Tait came into the job as a veteran film and television executive. Bouchard, on the other hand, hails from a public broadcasting background. The government says she previously worked at CBC/Radio-Canada in senior executive positions in legal and regulatory affairs.

Bouchard served as one of the advisors to the minister on what a future mandate for the broadcaster should look like. The Liberals are hoping to table its plan this fall, with the minister looking for the changes to be passed by the time the next federal election happens. Voters must go to the polls by October 2025, but an election could happen sooner under a minority Parliament.

Bouchard will begin her five-year term after what has been a difficult year for the public broadcaster. Besides managing a challenging media environment, it has found itself in the crosshairs of Conservative Leader Pierre Poilievre’s pledge to “defund” it. The broadcaster receives roughly $1 billion from Parliament annually, which is allocated through the federal budget.
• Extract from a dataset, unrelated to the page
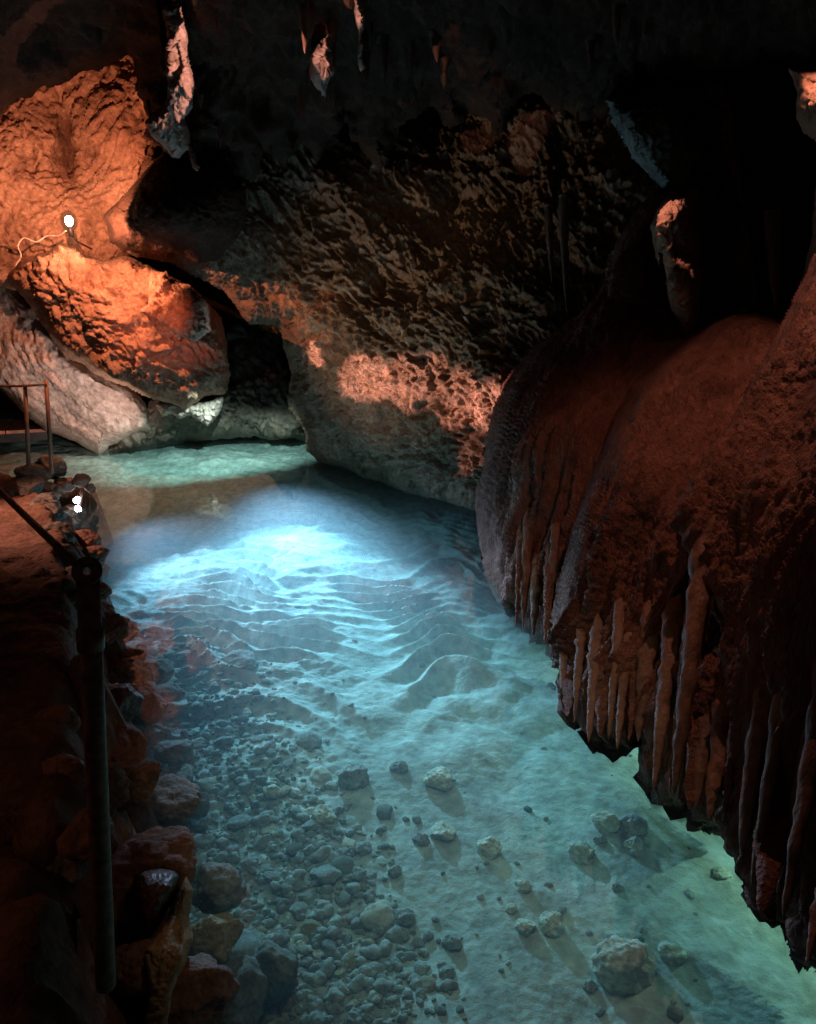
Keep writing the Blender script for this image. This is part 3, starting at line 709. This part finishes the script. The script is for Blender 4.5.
for k in range(64):
    t = rb.uniform(0, len(ep) - 1.01); i = int(t); e0 = ep[i] + (ep[i + 1] - ep[i]) * (t - i)
    tg = ep[i + 1] - ep[i]; tg /= np.linalg.norm(tg); nr = np.array([-tg[1], tg[0]])
    if nr[0] > 0: nr = -nr
    tier = k % 3; off = (-.10, .05, .20)[tier] + rb.uniform(-.05, .05); zz = (-.12, .12, .34)[tier] + rb.uniform(-.06, .06)
    sz = rb.uniform(.07, .15)
    v, f = stone_shape(4, 800 + k, 9, .14); v = v * np.array([sz * rb.uniform(1, 1.5), sz, sz * rb.uniform(.6, .9)])
    o = mesh_obj('bank_stone', v, f, M[('bank', 'bank', 'stone_dark')[k % 3]]); o.location = (e0[0] + nr[0] * off, e0[1] + nr[1] * off, zz); o.rotation_euler = (rb.uniform(-.3, .3), rb.uniform(-.3, .3), rb.uniform(0, 6.28))
    tag(o, 'dark stone packed in the rubble face of the left bank', 'stone', 'stones packed in the bank face')
thing_rock('wet_rock', 'glistening dark red wet rock at the bank edge above the tan slab', 'rock',
    [(114, 868), (130, 862), (160, 860), (180, 862), (186, 874), (178, 893), (168, 910), (155, 935), (138, 955), (122, 950), (112, 910)],
    [(114, 868, 2.45), (180, 862, 2.42), (140, 955, 2.25), (150, 885, 2.2)], M['wet'], step=1.5, T=.2, r=14, disp=craggy(.03, .012, .006, 71, s=3), jag=1.5, seed=21, back=(.1, .2))
thing_rock('tan_slab', 'tall pale tan rock slab on edge at the water side in the bottom left', 'rock slab',
    [(187, 872), (193, 890), (190, 915), (194, 938), (185, 966), (171, 996), (166, 1040), (140, 1040), (148, 995), (143, 972), (134, 950), (150, 938), (168, 912), (179, 886)],
    [(187, 872, 2.32), (194, 938, 2.2), (150, 940, 2.15), (160, 1040, 2.0), (172, 950, 2.08)], M['tan'], step=1.4, T=.1, r=9, disp=craggy(.03, .012, .006, 73, s=3), jag=1.8, seed=22, back=(.1, .25))
for k, (px, py, w, h) in enumerate([(43, 500, 14, 14), (52, 497, 14, 12), (60, 491, 14, 12), (68, 486, 16, 12), (80, 480, 22, 14), (36, 508, 12, 14), (90, 488, 12, 12)]):
    stone('edge_stone', px, py, w, h, M['pale' if k < 4 else 'bank'], 360 + k,
          ['pale lit stone second from the water in the row at the bank tip', 'squarish pale lit stone mid row at the bank tip', 'pink lit stone nearest left of the white lamp', 'light stone directly above the white lamp', 'dark cap stone crowning the bank tip', 'lowest pale stone of the bank tip row, farthest left of the lamp', 'dark end stone hanging over water right of the white lamp'][k],
          'stone', D=(6.8, 6.9, 7.0, 7.05, 7.1, 6.7, 7.15)[k], group='stones at the bank tip', sub=3, planes=9)

# countable gravel stones: six shapes, copied
protos = [stone_shape(3, 500 + k, 6 + k, .16 - .01 * k) for k in range(8)]
pmesh = []
for k, (v, f) in enumerate(protos):
    o = mesh_obj('gravel_stone', v, f, M[('stone', 'stone_pale', 'stone', 'stone_pale', 'tan', 'stone', 'stone_dark', 'stone')[k]]); pmesh.append(o)
rg = random.Random(5)
used = 0; first = [True] * 8
placed = []
tries = 0
while used < 250 and tries < 20000:
    tries += 1
    py = rg.uniform(655, 1010); px = rg.uniform(150, 430)
    lim = 215 + (py - 640) * .62 if py < 860 else 350 + (py - 860) * .45
    if px > lim + rg.gauss(0, 16) + 20: continue
    if px < 160 + max(0, (py - 800) * .5): continue
    if py > 880 and rg.random() < .6: continue
    w = bed_at(px, py); s = min(.085, .014 + rg.expovariate(1 / .020))
    if any((w[0] - q[0]) ** 2 + (w[1] - q[1]) ** 2 < (s + q[2]) ** 2 * .6 for q in placed): continue
    placed.append((w[0], w[1], s))
    k = rg.randrange(8)
    if first[k]: o = pmesh[k]; first[k] = False
    else: o = pmesh[k].copy(); COL.objects.link(o)
    o.location = (w[0], w[1], w[2] + s * rg.uniform(-.12, .22)); o.rotation_euler = (rg.uniform(-.3, .3), rg.uniform(-.3, .3), rg.uniform(0, 6.28))
    o.scale = (s * rg.uniform(.8, 1.3), s * rg.uniform(.8, 1.2), s * rg.uniform(.3, .62))
    tag(o, 'one of the many grey stones in the gravel bed on the left side under water', 'stone', 'gravel stones on the lake bed')
    used += 1

def gravel_stuff():
    r = np.random.RandomState(11); V = []; Fc = []; off = 0
    sh = [stone_shape(2, 600 + k, 8, .1) for k in range(6)]
    n = 0
    while n < 3000:
        py = r.uniform(640, 1024); px = r.uniform(140, 700)
        lim = 215 + (py - 640) * .62 if py < 860 else 350 + (py - 860) * .45
        if px > lim + r.normal() * 30:
            if r.rand() > .012: continue
        w = PZ(px, py, -.46); s = .006 + r.exponential(.007); s = min(s, .035)
        v, f = sh[r.randint(6)]
        a = r.uniform(0, 6.28); c, sn = math.cos(a), math.sin(a)
        q = v * np.array([s * r.uniform(.8, 1.4), s, s * r.uniform(.5, .8)])
        q = np.c_[q[:, 0] * c - q[:, 1] * sn, q[:, 0] * sn + q[:, 1] * c, q[:, 2]]
        V.append((q, w[0], w[1], s)); Fc.append(f + off); off += len(q); n += 1
    xs = np.array([a[1] for a in V]); ys = np.array([a[2] for a in V]); zs = bed_z(xs, ys)
    allv = np.concatenate([a[0] + np.array([a[1], a[2], zs[i] + a[3] * .2]) for i, a in enumerate(V)])
    tag(mesh_obj('gravel', allv, np.concatenate(Fc), M['stone']), 'fine grey gravel strewn over the left of the lake bed', kind='stuff')
gravel_stuff()

# ------------------------------------------------------------------ railings, walkway
def tube_pts(pts, r, sides=14):
    pts = [np.array(p, float) for p in pts]; V = []; Fc = []
    for i, p in enumerate(pts):
        t = pts[min(i + 1, len(pts) - 1)] - pts[max(i - 1, 0)]; t /= np.linalg.norm(t)
        u = np.cross(t, (0, 0, 1.)) if abs(t[2]) < .9 else np.cross(t, (0, 1., 0)); u /= np.linalg.norm(u); w = np.cross(t, u)
        rr = r[i] if isinstance(r, (list, tuple)) else r
        for j in range(sides):
            a = 2 * math.pi * j / sides; V.append(p + rr * (math.cos(a) * u + math.sin(a) * w))
    for i in range(len(pts) - 1):
        for j in range(sides):
            Fc.append((i * sides + j, i * sides + (j + 1) % sides, (i + 1) * sides + (j + 1) % sides, (i + 1) * sides + j))
    Fc.append(tuple(range(sides - 1, -1, -1))); Fc.append(tuple(range((len(pts) - 1) * sides, len(pts) * sides)))
    return np.array(V), Fc

hr = empty('handrail', tuple(P(104, 940, 1.78)))
tag(hr, 'weathered steel handrail with one thick near post and a rail sloping up the left edge', 'handrail')
bpy.context.view_layer.update()
base = P(106, 985, 1.80); top = P(88, 580, 1.45)
v, f = tube_pts([base, base * .66 + top * .34, base * .3 + top * .7, top], [.0235, .023, .0225, .022], 20)
adopt(mesh_obj('post', v, f, M['rail']), hr)
v, f = tube_pts([top * .9 + base * .1, top * .86 + base * .14], .0265, 20); adopt(mesh_obj('collar', v, f, M['rail']), hr)
# eye plate: a flat ring on top of the post
def ring(c, R, rh, th, ax):
    ax = np.array(ax, float); ax /= np.linalg.norm(ax); u = np.cross(ax, (0, 0, 1.)); u /= np.linalg.norm(u); w = np.cross(u, ax)
    V = []; Fc = []; n = 32
    prof = [(R, -th * .6), (R, th * .6), (R - .003, th), (rh + .003, th), (rh, th * .6), (rh, -th * .6), (rh + .003, -th), (R - .003, -th)]
    m = len(prof)
    for i in range(n):
        a = 2 * math.pi * i / n
        for (q, h) in prof: V.append(np.array(c) + q * (math.cos(a) * u + math.sin(a) * w) + h * ax)
    for i in range(n):
        for j in range(m):
            Fc.append((i * m + j, ((i + 1) % n) * m + j, ((i + 1) % n) * m + (j + 1) % m, i * m + (j + 1) % m))
    return np.array(V), Fc
rc = P(87, 571, 1.44)
v, f = ring(rc, .028, .0075, .010, (rc - np.array([0, 0, CAMZ])))
adopt(mesh_obj('eyelet', v, f, M['rail']), hr)
ra = P(78, 566, 1.45); rb = ra + (P(0, 484, 2.12) - ra) * 3.2
mid = [ra + (rb - ra) * t + np.array([0, 0, -.03 * math.sin(math.pi * t)]) for t in np.linspace(0, 1, 9)]
v, f = tube_pts(mid, .0085, 12)
adopt(mesh_obj('rail', v, f, M['rail']), hr)
fr = empty('railing', tuple(PZ(40, 471, .3)))
tag(fr, 'thin rusty railing with two posts at the far end of the path', 'railing')
bpy.context.view_layer.update()
for (bx, by, tx, ty) in ((29, 472, 25, 384), (52, 473, 46, 380)):
    D0 = 7.1
    v, f = tube_pts([P(bx, by, D0), P(tx, ty, D0 - .05)], .019, 12); adopt(mesh_obj('post', v, f, M['railfar']), fr)
v, f = tube_pts([P(47, 384, 7.04), P(25, 386, 7.03), P(-20, 386, 7.0), P(-120, 384, 6.9)], .013, 10); adopt(mesh_obj('rail', v, f, M['railfar']), fr)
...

Tait was at the centre of much of that controversy. In a 2023 interview, she accused Poilievre of stoking the “CBC bashing” she was seeing across the country, saying he was doing so to raise money. Poilievre pushed back, accusing Tait of making a partisan attack.

Parliamentarians of all political stripe also criticized the broadcaster’s decision to axe more than a 100 jobs and eliminate another 200 vacancies while still paying out millions in bonuses to its managers and top executives.

Tait testified to that decision on Monday, saying the compensation should be more accurately described as “incentive” or “performance” pay that is written into the contracts of its non-unionized employees, including its most senior executives who received around $3 million after the last fiscal year.